Bodie Ca. a Ghost town page 1

The town reflected in the window of the restaurant

To help, the old truck is part of the reflection, and the sign is on the wall inside the building

 

HISTORY- (from the book" Wild Splendors of California" )

In 1859 Waterman S. Body and Black Taylor came upon what was to become one of the richest gold discoveries the west had ever known. A town named Bodey soon sprang up in this high desert valley . The spelling of the name of the town was later changed to "Bodie" to avoid mispronunciation. Bodey himself never enjoyed the fruits of his discovery. He froze to death while attempting to bring supplies back to town during his first winter there.

In 1877 the Standard Mining Company made an extremely rich gold and silver strike, and the boom was on. In its heyday Bodie was known as the most lawless, wildest, and toughest mining camp the far west had ever known. The boom cycle didn't last long, and town was abandoned. The town suffered two fires. The last, in 1932, destroyed all but the 10 percent of the town remaining today. Bodie was designated a National Historic Site and State Historic Park in 1962 and is preserved in a state of arrested decay. The first time I was in Bodie was over twenty five years ago. The last time I was there was 2 weeks ago. Much to the credit of the conservators, not much had changed.

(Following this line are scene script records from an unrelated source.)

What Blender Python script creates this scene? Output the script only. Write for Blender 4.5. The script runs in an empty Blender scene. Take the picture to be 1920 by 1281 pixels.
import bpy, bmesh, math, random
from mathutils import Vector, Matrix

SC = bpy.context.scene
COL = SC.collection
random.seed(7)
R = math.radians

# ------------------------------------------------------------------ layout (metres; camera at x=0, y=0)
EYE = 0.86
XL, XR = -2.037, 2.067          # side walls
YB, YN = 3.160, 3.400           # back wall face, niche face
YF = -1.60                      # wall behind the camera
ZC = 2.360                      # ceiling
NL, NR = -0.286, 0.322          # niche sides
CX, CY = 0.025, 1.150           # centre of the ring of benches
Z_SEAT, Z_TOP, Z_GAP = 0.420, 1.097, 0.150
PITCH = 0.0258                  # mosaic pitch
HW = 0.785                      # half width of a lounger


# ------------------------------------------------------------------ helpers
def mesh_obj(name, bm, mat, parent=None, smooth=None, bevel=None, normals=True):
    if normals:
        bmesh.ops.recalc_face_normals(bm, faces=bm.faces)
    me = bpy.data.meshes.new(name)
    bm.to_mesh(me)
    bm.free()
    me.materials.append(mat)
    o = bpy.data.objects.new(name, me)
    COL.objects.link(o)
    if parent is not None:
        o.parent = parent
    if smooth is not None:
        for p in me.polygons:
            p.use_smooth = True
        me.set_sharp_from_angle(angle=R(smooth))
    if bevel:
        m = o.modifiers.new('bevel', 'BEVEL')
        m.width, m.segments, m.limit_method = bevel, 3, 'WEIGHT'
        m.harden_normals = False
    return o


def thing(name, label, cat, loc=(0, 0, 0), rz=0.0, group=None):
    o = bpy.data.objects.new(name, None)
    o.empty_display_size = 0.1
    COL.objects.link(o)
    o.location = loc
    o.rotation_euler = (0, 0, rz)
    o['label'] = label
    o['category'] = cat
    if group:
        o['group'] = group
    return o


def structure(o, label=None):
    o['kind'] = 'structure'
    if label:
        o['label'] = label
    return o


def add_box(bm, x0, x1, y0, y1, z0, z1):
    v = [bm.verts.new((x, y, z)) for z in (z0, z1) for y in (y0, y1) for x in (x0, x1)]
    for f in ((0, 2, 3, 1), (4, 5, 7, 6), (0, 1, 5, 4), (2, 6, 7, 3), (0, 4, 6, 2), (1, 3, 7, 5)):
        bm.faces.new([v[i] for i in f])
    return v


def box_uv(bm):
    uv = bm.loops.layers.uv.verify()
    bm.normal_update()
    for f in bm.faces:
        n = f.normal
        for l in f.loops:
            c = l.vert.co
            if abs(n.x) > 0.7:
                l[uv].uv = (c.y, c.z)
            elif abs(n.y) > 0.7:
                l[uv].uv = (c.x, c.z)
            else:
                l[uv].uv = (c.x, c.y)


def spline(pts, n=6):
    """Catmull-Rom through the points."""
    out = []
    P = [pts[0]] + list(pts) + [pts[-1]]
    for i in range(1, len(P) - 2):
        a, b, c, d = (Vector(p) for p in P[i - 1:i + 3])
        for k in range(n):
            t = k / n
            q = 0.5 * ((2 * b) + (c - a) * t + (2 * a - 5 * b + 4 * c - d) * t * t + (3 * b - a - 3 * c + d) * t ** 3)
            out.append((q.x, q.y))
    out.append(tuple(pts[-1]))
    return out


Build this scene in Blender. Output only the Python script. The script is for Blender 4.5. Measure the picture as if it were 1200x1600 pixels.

One of the most interesting features of Bodie is the glass in the windows of the buildings. In those frames that have the original windows, the glass is wavy. At the time this historic glass was manufactured, the technology didn't exist for making the perfectly flat glass of today. As I looked at these windows and saw the wavy reflections, I felt eerily connected to the past and the people who had lived here.